Problem to solve:
Skip every image and restate the data word for word.

Data section:
□ □ □ □ □ □ □
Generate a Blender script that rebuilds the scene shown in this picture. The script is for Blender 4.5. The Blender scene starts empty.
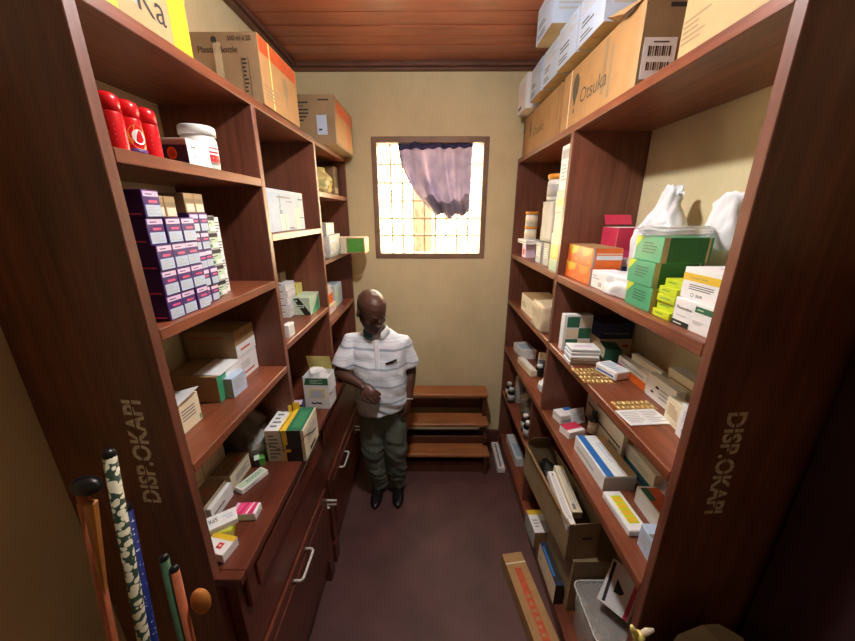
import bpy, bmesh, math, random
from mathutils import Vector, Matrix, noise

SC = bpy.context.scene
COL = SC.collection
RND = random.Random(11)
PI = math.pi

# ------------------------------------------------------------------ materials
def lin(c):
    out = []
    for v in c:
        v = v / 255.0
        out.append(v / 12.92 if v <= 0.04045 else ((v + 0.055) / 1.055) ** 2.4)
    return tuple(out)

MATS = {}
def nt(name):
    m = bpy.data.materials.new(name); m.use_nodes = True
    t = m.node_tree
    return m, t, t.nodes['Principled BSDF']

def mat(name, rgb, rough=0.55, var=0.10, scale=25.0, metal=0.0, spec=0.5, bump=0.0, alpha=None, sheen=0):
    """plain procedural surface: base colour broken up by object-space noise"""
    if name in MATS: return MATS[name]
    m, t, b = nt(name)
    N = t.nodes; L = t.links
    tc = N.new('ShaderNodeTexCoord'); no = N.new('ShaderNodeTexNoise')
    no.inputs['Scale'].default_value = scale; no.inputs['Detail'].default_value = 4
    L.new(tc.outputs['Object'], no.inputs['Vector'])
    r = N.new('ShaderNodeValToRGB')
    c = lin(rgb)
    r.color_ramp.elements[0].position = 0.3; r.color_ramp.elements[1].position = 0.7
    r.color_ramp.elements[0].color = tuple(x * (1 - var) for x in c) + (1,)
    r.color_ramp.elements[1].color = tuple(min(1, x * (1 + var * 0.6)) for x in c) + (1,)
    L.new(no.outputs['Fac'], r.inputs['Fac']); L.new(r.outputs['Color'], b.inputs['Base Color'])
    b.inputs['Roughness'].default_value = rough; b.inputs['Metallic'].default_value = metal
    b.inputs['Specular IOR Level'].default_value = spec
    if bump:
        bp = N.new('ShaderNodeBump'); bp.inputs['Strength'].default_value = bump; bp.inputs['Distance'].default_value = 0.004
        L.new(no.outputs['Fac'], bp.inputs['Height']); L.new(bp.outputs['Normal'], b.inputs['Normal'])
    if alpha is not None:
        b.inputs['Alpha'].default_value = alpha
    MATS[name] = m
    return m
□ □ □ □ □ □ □
Solved problem:
Generate a Blender script that rebuilds the scene shown in this picture. The script is for Blender 4.5. The Blender scene starts empty.
import bpy, bmesh, math, random
from mathutils import Vector, Matrix, noise

SC = bpy.context.scene
COL = SC.collection
RND = random.Random(11)
PI = math.pi

# ------------------------------------------------------------------ materials
def lin(c):
    out = []
    for v in c:
        v = v / 255.0
        out.append(v / 12.92 if v <= 0.04045 else ((v + 0.055) / 1.055) ** 2.4)
    return tuple(out)

MATS = {}
def nt(name):
    m = bpy.data.materials.new(name); m.use_nodes = True
    t = m.node_tree
    return m, t, t.nodes['Principled BSDF']

def mat(name, rgb, rough=0.55, var=0.10, scale=25.0, metal=0.0, spec=0.5, bump=0.0, alpha=None, sheen=0):
    """plain procedural surface: base colour broken up by object-space noise"""
    if name in MATS: return MATS[name]
    m, t, b = nt(name)
    N = t.nodes; L = t.links
    tc = N.new('ShaderNodeTexCoord'); no = N.new('ShaderNodeTexNoise')
    no.inputs['Scale'].default_value = scale; no.inputs['Detail'].default_value = 4
    L.new(tc.outputs['Object'], no.inputs['Vector'])
    r = N.new('ShaderNodeValToRGB')
    c = lin(rgb)
    r.color_ramp.elements[0].position = 0.3; r.color_ramp.elements[1].position = 0.7
    r.color_ramp.elements[0].color = tuple(x * (1 - var) for x in c) + (1,)
    r.color_ramp.elements[1].color = tuple(min(1, x * (1 + var * 0.6)) for x in c) + (1,)
    L.new(no.outputs['Fac'], r.inputs['Fac']); L.new(r.outputs['Color'], b.inputs['Base Color'])
    b.inputs['Roughness'].default_value = rough; b.inputs['Metallic'].default_value = metal
    b.inputs['Specular IOR Level'].default_value = spec
    if bump:
        bp = N.new('ShaderNodeBump'); bp.inputs['Strength'].default_value = bump; bp.inputs['Distance'].default_value = 0.004
        L.new(no.outputs['Fac'], bp.inputs['Height']); L.new(bp.outputs['Normal'], b.inputs['Normal'])
    if alpha is not None:
        b.inputs['Alpha'].default_value = alpha
    MATS[name] = m
    return m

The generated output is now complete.